Saturday, April 05, 2014

Mercifully Normal

Voting in Afghanistan was not disrupted by the Taliban despite their threats.

This is good. Other than a single roadside bomb in the south that killed two police, Afghans were able to vote in their national election:

There were no reports of more serious attacks on an election that Taliban insurgents had vowed to derail, branding it a U.S.-backed sham, and many voters said they were determined to make their voices heard despite the threats.

Afghanistan is a long way from being a modern state--or even a single state at all--but they don't want to go back to Taliban rule.

UPDATE: Let's not panic about the Afghans being able to defeat the Taliban:

A bigger-than-expected turnout in Afghanistan's presidential election and the Taliban's failure to significantly disrupt the vote has raised questions about the capacity of the insurgents to tip the country back into chaos as foreign troops head home.

The Taliban claimed that they staged more than 1,000 attacks and killed dozens during Saturday's election, which they have branded a U.S.-backed deception of the Afghan people, though security officials said it was a gross exaggeration.

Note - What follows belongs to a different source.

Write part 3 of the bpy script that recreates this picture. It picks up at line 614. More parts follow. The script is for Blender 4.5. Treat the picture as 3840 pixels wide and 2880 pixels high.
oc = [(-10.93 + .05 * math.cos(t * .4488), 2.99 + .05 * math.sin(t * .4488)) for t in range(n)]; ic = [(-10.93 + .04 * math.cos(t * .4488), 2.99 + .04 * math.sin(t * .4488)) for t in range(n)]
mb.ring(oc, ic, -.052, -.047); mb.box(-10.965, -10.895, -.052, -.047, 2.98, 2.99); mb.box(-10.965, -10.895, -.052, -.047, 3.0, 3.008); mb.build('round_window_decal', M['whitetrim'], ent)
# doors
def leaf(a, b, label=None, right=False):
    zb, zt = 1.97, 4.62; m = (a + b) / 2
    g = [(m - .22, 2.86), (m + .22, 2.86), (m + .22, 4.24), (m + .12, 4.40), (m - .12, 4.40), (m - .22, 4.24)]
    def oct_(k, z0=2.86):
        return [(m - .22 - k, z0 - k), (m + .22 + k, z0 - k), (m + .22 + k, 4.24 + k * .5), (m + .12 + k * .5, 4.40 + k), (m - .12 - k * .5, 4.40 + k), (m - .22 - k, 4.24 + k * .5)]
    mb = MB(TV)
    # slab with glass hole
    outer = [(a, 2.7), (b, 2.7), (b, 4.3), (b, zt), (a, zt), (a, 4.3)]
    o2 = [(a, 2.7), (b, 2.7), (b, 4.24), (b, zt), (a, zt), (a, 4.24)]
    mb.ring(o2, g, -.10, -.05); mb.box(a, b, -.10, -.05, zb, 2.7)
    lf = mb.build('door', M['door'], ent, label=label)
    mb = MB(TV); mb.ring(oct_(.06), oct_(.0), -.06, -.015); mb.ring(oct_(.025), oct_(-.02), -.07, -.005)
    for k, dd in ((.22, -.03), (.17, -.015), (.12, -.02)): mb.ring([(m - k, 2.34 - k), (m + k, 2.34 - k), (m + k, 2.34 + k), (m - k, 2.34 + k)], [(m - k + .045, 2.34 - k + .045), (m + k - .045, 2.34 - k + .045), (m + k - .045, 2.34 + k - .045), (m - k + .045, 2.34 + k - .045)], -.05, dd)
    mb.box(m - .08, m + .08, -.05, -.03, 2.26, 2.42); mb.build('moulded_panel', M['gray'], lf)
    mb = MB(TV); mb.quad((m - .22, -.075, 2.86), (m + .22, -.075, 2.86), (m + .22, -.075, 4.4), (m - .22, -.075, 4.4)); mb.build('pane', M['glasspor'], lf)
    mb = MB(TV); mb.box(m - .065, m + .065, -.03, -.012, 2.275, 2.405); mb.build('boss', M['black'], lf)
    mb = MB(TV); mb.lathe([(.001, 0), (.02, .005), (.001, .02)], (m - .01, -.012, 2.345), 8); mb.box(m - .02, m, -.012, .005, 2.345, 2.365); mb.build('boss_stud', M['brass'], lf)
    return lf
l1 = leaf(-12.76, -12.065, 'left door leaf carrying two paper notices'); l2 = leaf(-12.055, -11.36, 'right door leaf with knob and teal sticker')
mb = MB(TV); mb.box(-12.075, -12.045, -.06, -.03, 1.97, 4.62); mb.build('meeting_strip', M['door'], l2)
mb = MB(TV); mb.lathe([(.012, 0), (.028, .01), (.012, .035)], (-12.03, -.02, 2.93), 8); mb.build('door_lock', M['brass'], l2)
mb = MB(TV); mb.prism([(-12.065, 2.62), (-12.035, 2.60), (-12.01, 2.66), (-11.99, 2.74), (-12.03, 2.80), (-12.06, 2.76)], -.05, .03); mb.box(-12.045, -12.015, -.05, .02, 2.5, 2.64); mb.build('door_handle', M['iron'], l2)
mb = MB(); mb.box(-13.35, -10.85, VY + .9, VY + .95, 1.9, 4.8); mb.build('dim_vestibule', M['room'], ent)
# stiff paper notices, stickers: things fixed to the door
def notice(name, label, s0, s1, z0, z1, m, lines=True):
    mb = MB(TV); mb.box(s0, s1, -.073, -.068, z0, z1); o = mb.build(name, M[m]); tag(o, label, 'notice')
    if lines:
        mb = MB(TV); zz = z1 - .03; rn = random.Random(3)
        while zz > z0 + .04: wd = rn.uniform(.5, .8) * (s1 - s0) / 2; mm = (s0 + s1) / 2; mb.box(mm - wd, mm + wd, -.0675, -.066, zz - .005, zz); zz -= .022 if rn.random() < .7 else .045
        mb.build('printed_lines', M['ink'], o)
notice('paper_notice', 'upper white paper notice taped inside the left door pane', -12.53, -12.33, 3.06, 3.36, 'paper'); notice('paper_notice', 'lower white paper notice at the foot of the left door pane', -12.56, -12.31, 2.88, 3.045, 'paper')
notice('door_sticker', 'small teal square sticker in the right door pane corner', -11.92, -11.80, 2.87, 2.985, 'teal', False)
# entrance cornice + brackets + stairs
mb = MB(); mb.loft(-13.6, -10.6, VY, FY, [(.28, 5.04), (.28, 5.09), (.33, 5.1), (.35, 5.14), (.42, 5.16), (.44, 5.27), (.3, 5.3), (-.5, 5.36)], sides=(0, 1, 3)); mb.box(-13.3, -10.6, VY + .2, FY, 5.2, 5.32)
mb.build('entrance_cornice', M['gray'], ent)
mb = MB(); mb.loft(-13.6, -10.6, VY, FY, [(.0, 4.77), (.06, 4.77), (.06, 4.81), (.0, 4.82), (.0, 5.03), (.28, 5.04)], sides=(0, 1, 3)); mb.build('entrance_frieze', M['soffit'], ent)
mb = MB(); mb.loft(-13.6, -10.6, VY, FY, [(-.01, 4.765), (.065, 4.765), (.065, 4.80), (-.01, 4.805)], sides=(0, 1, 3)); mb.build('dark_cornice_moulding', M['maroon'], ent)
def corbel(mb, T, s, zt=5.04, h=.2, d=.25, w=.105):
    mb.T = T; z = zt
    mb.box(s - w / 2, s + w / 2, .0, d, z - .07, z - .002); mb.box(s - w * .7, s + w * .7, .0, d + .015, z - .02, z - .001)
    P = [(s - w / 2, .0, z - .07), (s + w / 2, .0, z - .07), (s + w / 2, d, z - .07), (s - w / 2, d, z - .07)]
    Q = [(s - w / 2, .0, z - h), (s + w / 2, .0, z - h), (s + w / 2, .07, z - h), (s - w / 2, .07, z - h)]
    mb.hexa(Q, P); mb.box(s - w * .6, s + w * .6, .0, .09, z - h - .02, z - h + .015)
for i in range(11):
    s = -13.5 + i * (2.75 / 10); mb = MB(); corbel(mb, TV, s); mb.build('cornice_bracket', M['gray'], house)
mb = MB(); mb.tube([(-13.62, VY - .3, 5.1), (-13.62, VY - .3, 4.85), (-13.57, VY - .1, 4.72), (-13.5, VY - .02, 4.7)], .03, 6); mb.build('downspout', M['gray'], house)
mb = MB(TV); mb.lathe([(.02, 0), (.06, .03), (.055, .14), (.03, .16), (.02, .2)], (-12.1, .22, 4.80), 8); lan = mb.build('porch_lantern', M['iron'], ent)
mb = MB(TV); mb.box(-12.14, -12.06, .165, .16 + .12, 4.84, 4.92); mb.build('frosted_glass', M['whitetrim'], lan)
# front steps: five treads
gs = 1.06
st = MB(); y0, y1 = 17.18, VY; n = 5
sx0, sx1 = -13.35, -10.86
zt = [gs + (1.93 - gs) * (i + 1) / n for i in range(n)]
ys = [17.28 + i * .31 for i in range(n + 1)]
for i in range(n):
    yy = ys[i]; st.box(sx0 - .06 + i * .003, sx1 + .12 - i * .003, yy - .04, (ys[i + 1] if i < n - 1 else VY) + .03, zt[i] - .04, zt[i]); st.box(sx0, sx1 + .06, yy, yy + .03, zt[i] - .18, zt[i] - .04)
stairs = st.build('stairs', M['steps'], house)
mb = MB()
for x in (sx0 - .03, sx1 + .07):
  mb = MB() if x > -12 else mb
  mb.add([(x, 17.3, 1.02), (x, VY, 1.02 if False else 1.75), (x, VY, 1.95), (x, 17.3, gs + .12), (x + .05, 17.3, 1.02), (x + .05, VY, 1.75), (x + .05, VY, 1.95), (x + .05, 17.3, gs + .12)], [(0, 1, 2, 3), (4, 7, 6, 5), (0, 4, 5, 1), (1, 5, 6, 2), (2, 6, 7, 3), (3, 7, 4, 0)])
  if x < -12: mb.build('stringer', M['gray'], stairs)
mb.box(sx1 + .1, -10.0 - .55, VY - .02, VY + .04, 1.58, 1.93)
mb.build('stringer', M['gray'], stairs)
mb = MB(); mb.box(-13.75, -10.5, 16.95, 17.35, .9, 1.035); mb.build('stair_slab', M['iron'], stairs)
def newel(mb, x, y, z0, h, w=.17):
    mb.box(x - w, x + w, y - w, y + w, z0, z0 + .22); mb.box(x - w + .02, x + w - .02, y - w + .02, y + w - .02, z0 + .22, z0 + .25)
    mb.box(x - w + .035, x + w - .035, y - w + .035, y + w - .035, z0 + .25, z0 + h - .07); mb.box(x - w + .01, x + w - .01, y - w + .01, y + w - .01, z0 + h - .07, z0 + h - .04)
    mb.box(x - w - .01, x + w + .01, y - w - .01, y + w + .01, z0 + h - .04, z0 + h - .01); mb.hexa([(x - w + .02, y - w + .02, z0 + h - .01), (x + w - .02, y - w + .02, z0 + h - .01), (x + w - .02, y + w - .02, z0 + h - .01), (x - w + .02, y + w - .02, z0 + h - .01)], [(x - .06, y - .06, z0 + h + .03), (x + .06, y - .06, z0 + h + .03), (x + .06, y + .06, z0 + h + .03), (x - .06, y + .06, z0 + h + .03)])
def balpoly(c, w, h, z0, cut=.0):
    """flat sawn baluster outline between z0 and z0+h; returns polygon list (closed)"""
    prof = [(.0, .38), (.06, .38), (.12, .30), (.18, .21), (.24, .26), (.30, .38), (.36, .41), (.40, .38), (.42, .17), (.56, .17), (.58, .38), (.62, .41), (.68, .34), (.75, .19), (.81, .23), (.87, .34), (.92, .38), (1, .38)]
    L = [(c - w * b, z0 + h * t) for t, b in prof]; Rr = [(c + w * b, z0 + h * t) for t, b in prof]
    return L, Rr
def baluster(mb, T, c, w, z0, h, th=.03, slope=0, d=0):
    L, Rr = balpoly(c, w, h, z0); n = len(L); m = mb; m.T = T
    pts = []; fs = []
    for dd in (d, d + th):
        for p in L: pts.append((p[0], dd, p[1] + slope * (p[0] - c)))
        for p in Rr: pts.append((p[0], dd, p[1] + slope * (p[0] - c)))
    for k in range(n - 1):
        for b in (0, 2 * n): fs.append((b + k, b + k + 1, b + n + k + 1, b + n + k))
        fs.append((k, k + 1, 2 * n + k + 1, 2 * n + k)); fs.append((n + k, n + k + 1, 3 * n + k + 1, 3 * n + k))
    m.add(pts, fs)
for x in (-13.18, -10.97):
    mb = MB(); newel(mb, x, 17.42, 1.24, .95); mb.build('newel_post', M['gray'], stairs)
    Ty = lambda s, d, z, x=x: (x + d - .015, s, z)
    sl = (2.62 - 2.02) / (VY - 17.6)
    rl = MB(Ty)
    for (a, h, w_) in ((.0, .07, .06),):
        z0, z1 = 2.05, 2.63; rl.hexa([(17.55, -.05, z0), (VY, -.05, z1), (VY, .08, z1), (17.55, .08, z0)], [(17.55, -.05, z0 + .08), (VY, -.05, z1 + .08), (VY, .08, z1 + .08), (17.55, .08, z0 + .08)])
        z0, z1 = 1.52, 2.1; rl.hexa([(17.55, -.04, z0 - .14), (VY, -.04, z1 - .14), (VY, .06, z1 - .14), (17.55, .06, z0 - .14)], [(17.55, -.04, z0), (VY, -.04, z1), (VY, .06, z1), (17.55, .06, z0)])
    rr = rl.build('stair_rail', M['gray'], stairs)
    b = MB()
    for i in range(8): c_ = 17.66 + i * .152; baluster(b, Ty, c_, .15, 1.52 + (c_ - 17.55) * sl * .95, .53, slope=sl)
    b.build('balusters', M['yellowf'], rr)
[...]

There were dozens of minor roadside bombs, and attacks on polling stations, police and voters during the day. But the overall level of violence was much lower than the Taliban had threatened to unleash on the country.

And, despite the dangers they faced at polling stations, nearly 60 percent of the 12 million people eligible to vote turned out, a measure of the determination for a say in their country's first-ever democratic transfer of power, as President Hamid Karzai prepares to stand down after 12 years in power.

The Taliban conducted a virtual offensive by press release simply claiming they ravaged the countryside.

And the fact that Afghans need some US and NATO help going forward isn't a slam on Afghans or an excuse to bug out too early on the theory that Afghans are doomed to lose to the Taliban.

Maintaining a state and security forces is way more difficult than running around the hills with rifles and planting bombs. Remember, European NATO states needed a lot of our help to take on Libya in 2011.